The Spain coach recently revealed: “I’ve been watching Borja since then (2013-14) and he’s got lots of things I like — not least the habit of playing with a big smile on his face.”

He’s also a cool dude, Borja. In the conservative world of Spanish football, where “the way things are done” is a dominant sentiment, Borja is the fella who, when the George Floyd protests were at their peak, painted his nails black and announced that it was his own way of “stating opposition to both racism and homophobia” and said that he “loved” a tussle on the pitch so “… if any centre-halves want to pick on me because of this then they’ve been warned …”

“The Panda” always admired Didier Drogba, Fernando Morientes (who really looked out for him when Borja was a homesick kid at Valencia), and, of course, Torres. “Word got about when he was due to fly into our city [Vigo] and so me and my mates would always go down to the airport … and I’ve got a variety of unusual photos with him,” Iglesias said.

When I suggested this column to our ESPN FC “Jefe,” he evaluated Borja as having the pluck and bite of “a junkyard dog” — something he may need when a desperate Sevilla cross their city to play at Betis’ febrile, uber-confident Benito Villamarin stadium next Sunday night (Stream LIVE: Real Betis vs.
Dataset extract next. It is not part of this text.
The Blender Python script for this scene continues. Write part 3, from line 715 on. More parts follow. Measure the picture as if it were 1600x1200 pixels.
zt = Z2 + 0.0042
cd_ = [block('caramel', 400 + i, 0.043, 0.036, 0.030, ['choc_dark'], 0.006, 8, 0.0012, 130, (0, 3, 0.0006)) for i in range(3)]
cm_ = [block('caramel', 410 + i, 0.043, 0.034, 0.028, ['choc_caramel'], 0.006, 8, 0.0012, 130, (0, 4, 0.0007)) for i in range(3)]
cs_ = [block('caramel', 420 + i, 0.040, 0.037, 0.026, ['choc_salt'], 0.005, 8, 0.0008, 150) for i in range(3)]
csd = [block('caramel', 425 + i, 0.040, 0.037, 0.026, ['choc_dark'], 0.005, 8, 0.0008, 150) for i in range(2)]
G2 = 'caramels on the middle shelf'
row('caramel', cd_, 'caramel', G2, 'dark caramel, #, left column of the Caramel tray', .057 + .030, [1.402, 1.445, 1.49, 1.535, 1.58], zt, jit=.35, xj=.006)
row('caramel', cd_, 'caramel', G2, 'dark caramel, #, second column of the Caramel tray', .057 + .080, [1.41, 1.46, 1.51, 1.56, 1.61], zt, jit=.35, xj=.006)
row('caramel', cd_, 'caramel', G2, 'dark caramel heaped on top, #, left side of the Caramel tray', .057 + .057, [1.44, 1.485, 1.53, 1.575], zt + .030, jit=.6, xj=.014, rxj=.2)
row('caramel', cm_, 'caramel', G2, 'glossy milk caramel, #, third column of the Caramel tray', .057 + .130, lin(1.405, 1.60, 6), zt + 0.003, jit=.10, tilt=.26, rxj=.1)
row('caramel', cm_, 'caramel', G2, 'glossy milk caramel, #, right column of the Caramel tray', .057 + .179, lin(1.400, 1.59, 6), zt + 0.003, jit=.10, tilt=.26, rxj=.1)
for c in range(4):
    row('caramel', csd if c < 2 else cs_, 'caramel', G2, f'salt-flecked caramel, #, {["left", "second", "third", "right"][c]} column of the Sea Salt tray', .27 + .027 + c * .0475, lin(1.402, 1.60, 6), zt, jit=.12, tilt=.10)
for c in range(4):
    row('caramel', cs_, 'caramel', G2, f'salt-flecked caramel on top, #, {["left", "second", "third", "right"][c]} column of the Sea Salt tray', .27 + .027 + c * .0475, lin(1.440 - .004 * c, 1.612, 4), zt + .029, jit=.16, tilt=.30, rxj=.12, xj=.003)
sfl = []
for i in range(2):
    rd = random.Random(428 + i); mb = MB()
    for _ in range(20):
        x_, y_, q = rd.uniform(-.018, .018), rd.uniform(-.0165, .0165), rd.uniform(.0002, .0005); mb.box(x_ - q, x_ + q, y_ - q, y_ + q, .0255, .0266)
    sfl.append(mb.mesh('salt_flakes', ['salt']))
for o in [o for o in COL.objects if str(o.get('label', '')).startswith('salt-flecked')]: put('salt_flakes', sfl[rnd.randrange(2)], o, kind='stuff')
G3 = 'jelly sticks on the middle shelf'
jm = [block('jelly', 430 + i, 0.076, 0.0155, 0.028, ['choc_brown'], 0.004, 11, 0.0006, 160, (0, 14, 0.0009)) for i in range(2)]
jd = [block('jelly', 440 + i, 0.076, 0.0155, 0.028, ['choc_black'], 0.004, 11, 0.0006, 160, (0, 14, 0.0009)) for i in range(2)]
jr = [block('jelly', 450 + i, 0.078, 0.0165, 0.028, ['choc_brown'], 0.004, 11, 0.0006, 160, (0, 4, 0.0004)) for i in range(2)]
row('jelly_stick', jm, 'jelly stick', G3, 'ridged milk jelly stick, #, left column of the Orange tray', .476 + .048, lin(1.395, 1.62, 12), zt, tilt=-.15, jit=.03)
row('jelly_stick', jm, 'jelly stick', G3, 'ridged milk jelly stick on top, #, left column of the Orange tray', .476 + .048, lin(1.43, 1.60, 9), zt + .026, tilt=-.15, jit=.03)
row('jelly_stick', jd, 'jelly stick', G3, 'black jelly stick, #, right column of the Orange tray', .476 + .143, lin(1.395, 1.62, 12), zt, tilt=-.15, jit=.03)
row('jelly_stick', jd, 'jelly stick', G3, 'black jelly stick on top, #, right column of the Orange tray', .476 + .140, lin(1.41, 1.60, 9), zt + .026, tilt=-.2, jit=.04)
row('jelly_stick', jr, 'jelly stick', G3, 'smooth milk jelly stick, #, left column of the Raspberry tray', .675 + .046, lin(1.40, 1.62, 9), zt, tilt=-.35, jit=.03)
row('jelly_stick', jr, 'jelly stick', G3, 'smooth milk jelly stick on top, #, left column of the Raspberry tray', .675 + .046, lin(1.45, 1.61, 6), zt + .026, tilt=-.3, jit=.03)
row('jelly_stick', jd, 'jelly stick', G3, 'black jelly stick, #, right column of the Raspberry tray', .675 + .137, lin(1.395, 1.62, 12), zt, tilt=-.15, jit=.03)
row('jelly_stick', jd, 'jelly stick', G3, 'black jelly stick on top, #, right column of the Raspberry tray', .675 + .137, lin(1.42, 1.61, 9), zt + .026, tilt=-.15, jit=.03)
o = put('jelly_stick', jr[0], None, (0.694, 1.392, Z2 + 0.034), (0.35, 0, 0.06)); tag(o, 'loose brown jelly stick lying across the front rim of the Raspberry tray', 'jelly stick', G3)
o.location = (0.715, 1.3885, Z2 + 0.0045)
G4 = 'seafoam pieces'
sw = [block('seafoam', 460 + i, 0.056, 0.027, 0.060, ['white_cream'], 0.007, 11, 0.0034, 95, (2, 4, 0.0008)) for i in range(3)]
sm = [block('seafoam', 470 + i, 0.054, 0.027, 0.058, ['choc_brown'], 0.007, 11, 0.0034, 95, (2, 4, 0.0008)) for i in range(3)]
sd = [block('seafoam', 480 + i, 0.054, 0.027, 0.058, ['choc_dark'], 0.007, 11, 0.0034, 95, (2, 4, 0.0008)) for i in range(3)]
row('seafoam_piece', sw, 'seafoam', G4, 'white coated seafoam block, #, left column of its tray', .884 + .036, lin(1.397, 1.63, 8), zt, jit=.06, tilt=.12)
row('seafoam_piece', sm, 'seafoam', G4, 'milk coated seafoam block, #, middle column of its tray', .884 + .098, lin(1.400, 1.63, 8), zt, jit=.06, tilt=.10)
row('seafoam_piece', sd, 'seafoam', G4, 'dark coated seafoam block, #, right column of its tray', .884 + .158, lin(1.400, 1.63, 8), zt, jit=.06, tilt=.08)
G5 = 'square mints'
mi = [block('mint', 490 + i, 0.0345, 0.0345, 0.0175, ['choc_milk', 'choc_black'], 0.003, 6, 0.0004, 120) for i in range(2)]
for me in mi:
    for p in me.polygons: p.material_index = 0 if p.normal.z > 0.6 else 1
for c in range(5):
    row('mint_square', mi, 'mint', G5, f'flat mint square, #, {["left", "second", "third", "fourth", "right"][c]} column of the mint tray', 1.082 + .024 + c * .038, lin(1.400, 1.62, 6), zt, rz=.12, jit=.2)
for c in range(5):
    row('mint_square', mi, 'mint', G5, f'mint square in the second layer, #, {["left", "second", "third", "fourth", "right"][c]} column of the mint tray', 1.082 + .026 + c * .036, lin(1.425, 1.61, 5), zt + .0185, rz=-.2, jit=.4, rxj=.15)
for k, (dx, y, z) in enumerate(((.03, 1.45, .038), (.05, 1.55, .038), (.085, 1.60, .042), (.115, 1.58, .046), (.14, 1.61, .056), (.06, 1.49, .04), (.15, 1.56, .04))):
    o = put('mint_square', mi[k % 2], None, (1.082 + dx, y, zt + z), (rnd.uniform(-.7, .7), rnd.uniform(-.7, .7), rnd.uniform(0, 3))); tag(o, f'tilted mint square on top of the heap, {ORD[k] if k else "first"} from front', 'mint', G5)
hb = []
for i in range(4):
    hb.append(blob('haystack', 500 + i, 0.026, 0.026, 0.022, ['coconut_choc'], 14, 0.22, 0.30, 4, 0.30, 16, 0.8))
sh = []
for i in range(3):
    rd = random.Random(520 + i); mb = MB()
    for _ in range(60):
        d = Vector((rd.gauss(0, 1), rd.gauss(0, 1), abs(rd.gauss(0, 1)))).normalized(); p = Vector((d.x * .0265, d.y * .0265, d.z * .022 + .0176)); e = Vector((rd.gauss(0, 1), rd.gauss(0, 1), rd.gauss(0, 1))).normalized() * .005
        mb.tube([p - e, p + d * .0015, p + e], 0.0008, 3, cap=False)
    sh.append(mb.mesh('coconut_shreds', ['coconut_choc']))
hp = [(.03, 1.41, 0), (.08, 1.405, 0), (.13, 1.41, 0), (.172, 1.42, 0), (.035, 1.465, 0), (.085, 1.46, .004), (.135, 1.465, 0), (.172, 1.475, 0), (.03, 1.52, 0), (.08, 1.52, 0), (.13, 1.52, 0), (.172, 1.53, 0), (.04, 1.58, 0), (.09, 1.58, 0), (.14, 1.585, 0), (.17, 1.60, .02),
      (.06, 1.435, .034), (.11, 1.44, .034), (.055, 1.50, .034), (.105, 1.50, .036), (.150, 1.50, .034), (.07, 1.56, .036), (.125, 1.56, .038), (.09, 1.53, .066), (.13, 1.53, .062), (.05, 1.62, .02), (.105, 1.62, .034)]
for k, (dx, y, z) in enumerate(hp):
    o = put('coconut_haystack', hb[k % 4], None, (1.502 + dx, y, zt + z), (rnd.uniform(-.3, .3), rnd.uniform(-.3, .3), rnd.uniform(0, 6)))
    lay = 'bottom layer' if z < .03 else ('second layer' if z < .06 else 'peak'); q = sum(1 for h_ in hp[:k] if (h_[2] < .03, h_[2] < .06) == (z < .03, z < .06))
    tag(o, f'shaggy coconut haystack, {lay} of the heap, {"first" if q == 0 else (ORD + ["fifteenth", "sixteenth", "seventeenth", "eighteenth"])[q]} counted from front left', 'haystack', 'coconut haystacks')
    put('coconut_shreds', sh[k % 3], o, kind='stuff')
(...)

Sevilla, 11/6, 3 p.m. ET, ESPN+, US Only.)

Borja wants to go to the World Cup. Borja wants to stay fit until that plane leaves. But please, have zero doubts: Borja “the Panda” wants to beat relegation-threatened Sevilla first. At all costs. There will be no holding back, no quarter asked or given, no thought of whether a football-war like the Seville derby might be a good one to treat with caution and self preservation given that what will be the 29-year-old’s only World Cup is just about to hover into view.

After all, that’s not the way of “the Panda.”